After this the enemy commenced advancing from

the edge of the woods, in my front by regular

approaches ¹. Seeing this and believing that my

safety alone depended upon being able to check

him, I excavated a tunnel ² underneath my works,

to pass out between[?] these approaches if they

should be brought too near. I should have

commenced working [?] these [sooner] but, I had no

men to work. I had, at several times at the

commencement of the siege asked for working

parties to assist me, but having failed in all

applications I made the most of my bad fortune

and worked without assistance. I could not pass

men over the works. hence the tunnel. I also threw

up a large cover of earth, sufficiently thick to

be proof against artilery, and sufficiently high to

overlook the working parties of the enemy, when

they approached within forty yards.
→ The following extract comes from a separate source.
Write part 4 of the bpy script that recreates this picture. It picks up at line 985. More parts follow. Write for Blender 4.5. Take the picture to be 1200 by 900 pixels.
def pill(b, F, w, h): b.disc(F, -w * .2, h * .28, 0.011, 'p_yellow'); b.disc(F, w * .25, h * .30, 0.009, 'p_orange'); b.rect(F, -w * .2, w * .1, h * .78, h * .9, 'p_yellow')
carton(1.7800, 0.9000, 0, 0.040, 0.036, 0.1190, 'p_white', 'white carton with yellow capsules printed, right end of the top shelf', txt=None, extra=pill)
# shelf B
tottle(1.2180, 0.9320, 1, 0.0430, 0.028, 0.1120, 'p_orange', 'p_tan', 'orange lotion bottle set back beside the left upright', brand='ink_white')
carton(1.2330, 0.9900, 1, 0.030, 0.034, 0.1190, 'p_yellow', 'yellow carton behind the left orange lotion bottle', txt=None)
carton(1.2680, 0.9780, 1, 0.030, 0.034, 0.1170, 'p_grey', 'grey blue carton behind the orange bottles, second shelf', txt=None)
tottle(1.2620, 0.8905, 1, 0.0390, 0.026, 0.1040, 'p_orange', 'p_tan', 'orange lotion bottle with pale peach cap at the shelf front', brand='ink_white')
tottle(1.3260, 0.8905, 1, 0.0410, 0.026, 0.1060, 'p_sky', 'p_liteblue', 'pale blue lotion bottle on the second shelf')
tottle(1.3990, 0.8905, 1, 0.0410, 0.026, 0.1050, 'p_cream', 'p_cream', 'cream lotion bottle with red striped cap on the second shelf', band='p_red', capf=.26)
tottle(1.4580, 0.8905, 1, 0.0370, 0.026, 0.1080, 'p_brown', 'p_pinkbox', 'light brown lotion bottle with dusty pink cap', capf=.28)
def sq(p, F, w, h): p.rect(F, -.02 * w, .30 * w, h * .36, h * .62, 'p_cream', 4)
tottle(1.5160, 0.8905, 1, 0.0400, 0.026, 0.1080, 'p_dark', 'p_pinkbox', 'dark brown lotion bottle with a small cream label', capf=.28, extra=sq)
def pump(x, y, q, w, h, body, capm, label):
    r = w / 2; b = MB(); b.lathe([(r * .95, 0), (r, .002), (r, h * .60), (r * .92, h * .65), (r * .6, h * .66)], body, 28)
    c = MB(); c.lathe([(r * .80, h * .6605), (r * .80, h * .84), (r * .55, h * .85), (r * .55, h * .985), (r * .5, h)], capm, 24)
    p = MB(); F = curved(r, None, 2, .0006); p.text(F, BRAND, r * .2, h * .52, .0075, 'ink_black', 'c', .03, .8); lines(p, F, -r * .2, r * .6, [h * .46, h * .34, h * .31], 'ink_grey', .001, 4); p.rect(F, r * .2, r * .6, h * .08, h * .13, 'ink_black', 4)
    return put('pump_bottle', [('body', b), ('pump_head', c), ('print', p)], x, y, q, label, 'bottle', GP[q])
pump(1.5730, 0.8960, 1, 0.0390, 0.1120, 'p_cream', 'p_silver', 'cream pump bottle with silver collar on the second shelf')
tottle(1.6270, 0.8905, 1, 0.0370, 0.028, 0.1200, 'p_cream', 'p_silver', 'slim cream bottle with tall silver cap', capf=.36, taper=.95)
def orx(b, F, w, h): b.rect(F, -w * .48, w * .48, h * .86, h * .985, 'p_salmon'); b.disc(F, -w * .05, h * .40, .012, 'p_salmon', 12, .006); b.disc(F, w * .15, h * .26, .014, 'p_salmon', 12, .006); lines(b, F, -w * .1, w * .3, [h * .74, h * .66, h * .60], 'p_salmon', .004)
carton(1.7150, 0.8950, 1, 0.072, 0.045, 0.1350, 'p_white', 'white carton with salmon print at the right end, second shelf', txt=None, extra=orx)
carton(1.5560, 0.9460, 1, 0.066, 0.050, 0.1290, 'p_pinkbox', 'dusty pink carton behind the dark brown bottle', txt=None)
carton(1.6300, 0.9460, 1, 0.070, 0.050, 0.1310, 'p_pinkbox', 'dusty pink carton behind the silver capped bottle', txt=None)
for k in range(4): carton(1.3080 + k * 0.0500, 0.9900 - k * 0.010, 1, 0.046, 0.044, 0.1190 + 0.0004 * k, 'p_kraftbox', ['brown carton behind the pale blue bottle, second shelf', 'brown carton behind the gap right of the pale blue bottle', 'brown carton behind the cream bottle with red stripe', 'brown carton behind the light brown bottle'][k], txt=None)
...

And so great

had become havoc made amongst them by my sharpshooters from

this tower ³ that on the 5th of July, these working parties

disappeared from my front and I was not

 

¹  Johnson is referring to the trench, or "sap", that the Federals dug to within a few yards of the fort's exterior wall after the June 14th assault.

² This was a tunnel dug under the earthworks connecting to a ditch outside, so that the man could safely move from the interior of the fort to the outside ditch and fire down on the attackers.

³ This sharpshooter's tower also featured barrels with cut-out holes through which they fired their rifles.